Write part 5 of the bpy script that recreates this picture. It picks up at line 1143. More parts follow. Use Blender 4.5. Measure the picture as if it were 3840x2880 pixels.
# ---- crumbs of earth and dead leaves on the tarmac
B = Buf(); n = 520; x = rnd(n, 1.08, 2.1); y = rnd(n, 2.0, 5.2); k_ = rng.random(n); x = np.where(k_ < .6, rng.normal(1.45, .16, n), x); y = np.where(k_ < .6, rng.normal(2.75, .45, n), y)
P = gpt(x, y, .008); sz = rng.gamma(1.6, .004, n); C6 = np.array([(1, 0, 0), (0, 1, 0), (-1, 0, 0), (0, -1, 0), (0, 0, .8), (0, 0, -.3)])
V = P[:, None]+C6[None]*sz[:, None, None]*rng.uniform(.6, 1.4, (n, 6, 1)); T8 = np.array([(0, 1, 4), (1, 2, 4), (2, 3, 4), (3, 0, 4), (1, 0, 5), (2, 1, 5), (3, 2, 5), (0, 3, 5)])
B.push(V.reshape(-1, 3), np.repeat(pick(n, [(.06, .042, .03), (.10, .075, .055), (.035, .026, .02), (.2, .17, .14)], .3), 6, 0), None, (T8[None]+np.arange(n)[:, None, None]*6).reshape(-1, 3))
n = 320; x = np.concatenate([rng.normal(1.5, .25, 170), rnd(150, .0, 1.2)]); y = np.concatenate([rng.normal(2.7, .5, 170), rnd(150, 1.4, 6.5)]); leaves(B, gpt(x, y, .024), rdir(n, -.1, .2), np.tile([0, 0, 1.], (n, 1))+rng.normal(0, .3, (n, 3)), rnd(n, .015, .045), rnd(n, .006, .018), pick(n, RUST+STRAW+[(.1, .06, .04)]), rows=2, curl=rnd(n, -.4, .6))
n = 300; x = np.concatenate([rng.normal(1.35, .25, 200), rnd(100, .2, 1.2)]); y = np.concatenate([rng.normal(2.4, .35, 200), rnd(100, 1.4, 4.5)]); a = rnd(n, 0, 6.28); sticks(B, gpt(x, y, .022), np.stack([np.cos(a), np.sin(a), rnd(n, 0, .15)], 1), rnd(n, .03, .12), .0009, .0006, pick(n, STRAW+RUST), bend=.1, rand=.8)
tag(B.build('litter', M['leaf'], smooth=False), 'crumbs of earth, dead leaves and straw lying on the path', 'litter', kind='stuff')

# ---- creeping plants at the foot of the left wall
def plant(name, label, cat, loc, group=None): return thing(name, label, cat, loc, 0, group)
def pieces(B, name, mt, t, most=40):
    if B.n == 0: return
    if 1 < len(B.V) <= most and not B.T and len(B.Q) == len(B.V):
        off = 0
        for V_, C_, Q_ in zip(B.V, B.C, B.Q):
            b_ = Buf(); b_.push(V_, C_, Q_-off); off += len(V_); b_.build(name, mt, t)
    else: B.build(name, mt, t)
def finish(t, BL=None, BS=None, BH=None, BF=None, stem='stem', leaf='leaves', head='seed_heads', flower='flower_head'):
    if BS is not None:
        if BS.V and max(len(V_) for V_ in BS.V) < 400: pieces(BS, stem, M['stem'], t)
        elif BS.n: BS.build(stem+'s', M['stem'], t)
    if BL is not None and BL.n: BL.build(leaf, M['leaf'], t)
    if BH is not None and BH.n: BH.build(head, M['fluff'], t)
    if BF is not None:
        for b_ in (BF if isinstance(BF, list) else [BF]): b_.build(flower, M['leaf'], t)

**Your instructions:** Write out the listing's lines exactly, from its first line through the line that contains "tag(B.build('litter', M['leaf'], smooth=False), 'crumbs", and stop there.

**Result:**
Write part 5 of the bpy script that recreates this picture. It picks up at line 1143. More parts follow. Use Blender 4.5. Measure the picture as if it were 3840x2880 pixels.
# ---- crumbs of earth and dead leaves on the tarmac
B = Buf(); n = 520; x = rnd(n, 1.08, 2.1); y = rnd(n, 2.0, 5.2); k_ = rng.random(n); x = np.where(k_ < .6, rng.normal(1.45, .16, n), x); y = np.where(k_ < .6, rng.normal(2.75, .45, n), y)
P = gpt(x, y, .008); sz = rng.gamma(1.6, .004, n); C6 = np.array([(1, 0, 0), (0, 1, 0), (-1, 0, 0), (0, -1, 0), (0, 0, .8), (0, 0, -.3)])
V = P[:, None]+C6[None]*sz[:, None, None]*rng.uniform(.6, 1.4, (n, 6, 1)); T8 = np.array([(0, 1, 4), (1, 2, 4), (2, 3, 4), (3, 0, 4), (1, 0, 5), (2, 1, 5), (3, 2, 5), (0, 3, 5)])
B.push(V.reshape(-1, 3), np.repeat(pick(n, [(.06, .042, .03), (.10, .075, .055), (.035, .026, .02), (.2, .17, .14)], .3), 6, 0), None, (T8[None]+np.arange(n)[:, None, None]*6).reshape(-1, 3))
n = 320; x = np.concatenate([rng.normal(1.5, .25, 170), rnd(150, .0, 1.2)]); y = np.concatenate([rng.normal(2.7, .5, 170), rnd(150, 1.4, 6.5)]); leaves(B, gpt(x, y, .024), rdir(n, -.1, .2), np.tile([0, 0, 1.], (n, 1))+rng.normal(0, .3, (n, 3)), rnd(n, .015, .045), rnd(n, .006, .018), pick(n, RUST+STRAW+[(.1, .06, .04)]), rows=2, curl=rnd(n, -.4, .6))
n = 300; x = np.concatenate([rng.normal(1.35, .25, 200), rnd(100, .2, 1.2)]); y = np.concatenate([rng.normal(2.4, .35, 200), rnd(100, 1.4, 4.5)]); a = rnd(n, 0, 6.28); sticks(B, gpt(x, y, .022), np.stack([np.cos(a), np.sin(a), rnd(n, 0, .15)], 1), rnd(n, .03, .12), .0009, .0006, pick(n, STRAW+RUST), bend=.1, rand=.8)
tag(B.build('litter', M['leaf'], smooth=False), 'crumbs of earth, dead leaves and straw lying on the path', 'litter', kind='stuff')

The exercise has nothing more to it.